I think I heard that Aretha was around ten when she arrived in Detroit. That would be 1952. In 1953 I graduated from Lincoln High in Ferndale, the first northern suburb, just across that infamous 8 Mile Rd. By 20, I was married and had a secretarial job at a law office on an upper floor of one of the tall bank buildings. From my daily elevator rides I saw the empty office spaces on floor after floor. It never once occurred to me that I was witnessing the death by desertion of this once dynamic, alive and extremely successful city. I don’t know the reasons behind moving the downtown prosperity to the northern suburbs of Oakland County but I do know that nature abhors a void and the world has witnessed what became of the remains of that once proud city.

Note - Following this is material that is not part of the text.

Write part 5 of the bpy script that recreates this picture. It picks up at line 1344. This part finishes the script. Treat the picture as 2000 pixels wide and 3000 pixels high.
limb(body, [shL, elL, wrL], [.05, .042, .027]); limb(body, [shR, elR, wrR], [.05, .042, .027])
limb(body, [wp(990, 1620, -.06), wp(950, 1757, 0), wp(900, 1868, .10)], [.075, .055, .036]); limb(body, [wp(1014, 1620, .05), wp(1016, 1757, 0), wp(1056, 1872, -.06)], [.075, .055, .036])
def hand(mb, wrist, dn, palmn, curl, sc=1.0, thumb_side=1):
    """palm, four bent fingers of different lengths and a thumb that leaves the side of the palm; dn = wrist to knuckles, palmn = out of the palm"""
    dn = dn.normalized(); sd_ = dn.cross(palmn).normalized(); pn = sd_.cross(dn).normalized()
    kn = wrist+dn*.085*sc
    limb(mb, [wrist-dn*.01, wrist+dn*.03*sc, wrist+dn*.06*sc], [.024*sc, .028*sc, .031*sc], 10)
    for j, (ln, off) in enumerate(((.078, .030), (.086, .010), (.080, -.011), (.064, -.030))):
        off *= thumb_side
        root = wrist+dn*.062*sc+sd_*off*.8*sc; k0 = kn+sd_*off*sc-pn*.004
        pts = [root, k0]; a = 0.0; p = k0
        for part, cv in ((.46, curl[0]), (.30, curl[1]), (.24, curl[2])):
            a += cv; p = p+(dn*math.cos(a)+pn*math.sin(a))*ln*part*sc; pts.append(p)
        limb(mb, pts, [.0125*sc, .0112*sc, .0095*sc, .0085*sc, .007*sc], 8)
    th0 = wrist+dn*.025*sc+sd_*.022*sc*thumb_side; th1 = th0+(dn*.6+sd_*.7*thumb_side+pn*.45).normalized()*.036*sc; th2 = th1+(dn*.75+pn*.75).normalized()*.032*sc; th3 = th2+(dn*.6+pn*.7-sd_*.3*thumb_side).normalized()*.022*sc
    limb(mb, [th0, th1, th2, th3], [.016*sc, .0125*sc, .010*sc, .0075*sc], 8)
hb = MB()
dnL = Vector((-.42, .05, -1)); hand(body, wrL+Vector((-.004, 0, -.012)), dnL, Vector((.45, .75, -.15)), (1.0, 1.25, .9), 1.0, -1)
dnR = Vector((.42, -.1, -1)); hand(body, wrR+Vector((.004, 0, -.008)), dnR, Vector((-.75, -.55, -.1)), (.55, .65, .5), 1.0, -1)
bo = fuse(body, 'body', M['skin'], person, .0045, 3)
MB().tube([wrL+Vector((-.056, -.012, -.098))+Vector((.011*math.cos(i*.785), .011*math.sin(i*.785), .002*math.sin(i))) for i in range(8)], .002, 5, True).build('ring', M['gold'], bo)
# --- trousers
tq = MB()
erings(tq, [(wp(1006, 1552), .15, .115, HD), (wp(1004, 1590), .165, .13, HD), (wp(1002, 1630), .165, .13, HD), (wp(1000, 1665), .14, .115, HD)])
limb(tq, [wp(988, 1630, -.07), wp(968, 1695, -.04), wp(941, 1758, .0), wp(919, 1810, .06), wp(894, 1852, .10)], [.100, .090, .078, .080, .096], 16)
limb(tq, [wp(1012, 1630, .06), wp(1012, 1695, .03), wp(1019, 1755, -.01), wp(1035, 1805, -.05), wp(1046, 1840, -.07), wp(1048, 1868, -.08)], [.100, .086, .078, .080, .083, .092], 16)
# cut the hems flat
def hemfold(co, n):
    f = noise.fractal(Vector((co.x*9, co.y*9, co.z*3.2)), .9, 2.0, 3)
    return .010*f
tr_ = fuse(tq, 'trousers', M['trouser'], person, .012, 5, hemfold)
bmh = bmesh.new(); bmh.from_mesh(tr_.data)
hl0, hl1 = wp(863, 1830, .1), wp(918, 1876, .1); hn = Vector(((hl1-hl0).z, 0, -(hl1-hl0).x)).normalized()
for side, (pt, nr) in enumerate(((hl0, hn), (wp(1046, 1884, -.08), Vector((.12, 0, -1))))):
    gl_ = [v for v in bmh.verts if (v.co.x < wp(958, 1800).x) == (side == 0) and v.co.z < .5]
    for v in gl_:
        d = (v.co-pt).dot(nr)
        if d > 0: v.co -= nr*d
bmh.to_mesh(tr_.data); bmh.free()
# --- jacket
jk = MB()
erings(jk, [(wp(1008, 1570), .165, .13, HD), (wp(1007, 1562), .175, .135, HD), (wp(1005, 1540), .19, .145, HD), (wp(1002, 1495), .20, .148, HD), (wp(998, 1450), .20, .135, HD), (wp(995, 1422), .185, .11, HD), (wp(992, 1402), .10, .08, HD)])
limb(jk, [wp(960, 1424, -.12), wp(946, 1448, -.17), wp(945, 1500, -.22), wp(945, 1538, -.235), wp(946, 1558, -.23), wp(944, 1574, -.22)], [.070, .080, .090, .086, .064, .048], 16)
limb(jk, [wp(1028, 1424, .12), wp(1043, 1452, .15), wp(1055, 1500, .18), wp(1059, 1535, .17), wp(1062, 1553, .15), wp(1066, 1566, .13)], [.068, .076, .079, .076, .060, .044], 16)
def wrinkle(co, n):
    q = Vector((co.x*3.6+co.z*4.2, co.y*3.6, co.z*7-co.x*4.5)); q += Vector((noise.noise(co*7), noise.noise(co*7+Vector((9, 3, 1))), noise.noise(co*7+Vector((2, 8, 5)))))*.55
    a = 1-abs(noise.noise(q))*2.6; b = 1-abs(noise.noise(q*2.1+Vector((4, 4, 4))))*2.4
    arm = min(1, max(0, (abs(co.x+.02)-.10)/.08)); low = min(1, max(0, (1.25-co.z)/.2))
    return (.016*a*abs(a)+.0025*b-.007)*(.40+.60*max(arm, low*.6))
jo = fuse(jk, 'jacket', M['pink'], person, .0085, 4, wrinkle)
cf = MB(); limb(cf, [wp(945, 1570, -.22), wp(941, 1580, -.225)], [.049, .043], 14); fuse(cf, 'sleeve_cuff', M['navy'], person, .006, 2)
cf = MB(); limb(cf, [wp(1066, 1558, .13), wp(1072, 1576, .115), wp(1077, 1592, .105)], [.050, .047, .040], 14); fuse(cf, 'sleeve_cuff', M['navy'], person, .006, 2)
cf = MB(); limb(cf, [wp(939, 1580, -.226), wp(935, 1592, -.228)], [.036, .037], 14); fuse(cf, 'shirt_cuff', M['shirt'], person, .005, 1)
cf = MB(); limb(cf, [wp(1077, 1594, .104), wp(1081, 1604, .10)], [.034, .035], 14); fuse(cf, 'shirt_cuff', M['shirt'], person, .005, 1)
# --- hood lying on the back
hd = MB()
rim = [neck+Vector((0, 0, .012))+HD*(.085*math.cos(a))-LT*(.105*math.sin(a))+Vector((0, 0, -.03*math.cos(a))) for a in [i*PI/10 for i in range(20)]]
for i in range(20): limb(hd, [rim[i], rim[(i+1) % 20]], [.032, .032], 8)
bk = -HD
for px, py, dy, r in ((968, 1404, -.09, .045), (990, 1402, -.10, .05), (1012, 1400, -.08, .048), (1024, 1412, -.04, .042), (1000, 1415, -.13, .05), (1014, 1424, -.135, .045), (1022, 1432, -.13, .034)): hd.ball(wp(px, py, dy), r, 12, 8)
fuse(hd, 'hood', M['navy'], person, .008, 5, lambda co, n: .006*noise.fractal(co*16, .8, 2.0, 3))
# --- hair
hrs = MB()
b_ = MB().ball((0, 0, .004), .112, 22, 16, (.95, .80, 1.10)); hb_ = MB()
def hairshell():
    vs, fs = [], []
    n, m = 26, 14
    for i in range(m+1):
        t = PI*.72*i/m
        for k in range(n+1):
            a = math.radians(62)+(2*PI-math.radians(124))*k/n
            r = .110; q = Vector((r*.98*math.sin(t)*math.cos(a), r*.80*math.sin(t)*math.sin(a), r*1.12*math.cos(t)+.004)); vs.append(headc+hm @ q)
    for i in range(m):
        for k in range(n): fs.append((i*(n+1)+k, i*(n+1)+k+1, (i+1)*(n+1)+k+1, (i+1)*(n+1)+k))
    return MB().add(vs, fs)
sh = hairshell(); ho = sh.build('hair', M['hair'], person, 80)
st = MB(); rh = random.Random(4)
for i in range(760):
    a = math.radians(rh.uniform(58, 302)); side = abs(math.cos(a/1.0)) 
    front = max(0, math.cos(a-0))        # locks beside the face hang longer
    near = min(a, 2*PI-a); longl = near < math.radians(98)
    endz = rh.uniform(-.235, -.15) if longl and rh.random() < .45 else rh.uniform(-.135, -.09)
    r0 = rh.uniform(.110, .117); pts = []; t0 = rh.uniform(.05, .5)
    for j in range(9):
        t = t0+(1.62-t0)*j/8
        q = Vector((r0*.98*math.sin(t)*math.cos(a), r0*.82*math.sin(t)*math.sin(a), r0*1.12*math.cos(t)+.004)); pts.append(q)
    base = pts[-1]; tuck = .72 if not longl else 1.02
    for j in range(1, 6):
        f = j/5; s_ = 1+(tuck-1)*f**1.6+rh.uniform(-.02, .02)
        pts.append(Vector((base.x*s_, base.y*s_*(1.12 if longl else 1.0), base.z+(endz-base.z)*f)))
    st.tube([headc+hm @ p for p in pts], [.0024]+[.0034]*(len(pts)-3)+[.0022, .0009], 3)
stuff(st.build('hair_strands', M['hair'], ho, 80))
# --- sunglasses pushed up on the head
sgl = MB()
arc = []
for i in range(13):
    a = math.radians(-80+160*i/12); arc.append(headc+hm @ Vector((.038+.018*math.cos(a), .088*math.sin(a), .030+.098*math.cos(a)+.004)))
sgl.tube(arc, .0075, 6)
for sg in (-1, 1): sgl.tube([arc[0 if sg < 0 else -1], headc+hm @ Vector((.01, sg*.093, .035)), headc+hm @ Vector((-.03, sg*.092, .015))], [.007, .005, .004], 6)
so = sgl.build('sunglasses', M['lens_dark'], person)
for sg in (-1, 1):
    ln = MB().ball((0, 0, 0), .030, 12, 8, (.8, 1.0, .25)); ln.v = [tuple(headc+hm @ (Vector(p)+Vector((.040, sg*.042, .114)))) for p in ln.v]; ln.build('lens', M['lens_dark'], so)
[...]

Why Aretha’s Detroit connection brought all this painful past history to mind was the interview I heard with Smokey Robinson who spoke of living behind Aretha in a neighborhood that included Diana Ross and other famous talents. What stopped me in my tracks was when he mentioned that Aretha lived on Boston Blvd.

The main street in Detroit is Woodward Ave. It used to run from the Detroit River north to the distant suburbs. I lived one block west of Woodward and two blocks north of 8 Mile. The Woodward Ave. bus would take you all the way downtown and just before you got there you would pass Boston Blvd. and a couple of other residential streets that displayed palatial homes unlike any other viewed from Detroit’s main street on the eight mile ride to downtown. These homes must have been built by the early elites of Detroit society.

The last I heard of Boston Blvd. was it had been hit by White Flight in the mid to late ‘50s. All this time later I find these white like me but very rich people were fleeing families that brought up Aretha, Smokey, Diana and others. And I am glad Aretha still claimed Detroit as home. I also hope that the descendants of those whites who thoughtlessly abandoned a city to protect their profits are a little ashamed of their heritage. It seems to have set the direction this whole country has taken. By the ‘80s it was an openly stated fact, “It’s all about the money!”

I hope the artists and others who are attempting to rebuild downtown Detroit can create a new national compass to reset our direction, which the Soul of our Nation is sorely in need of at this moment in time.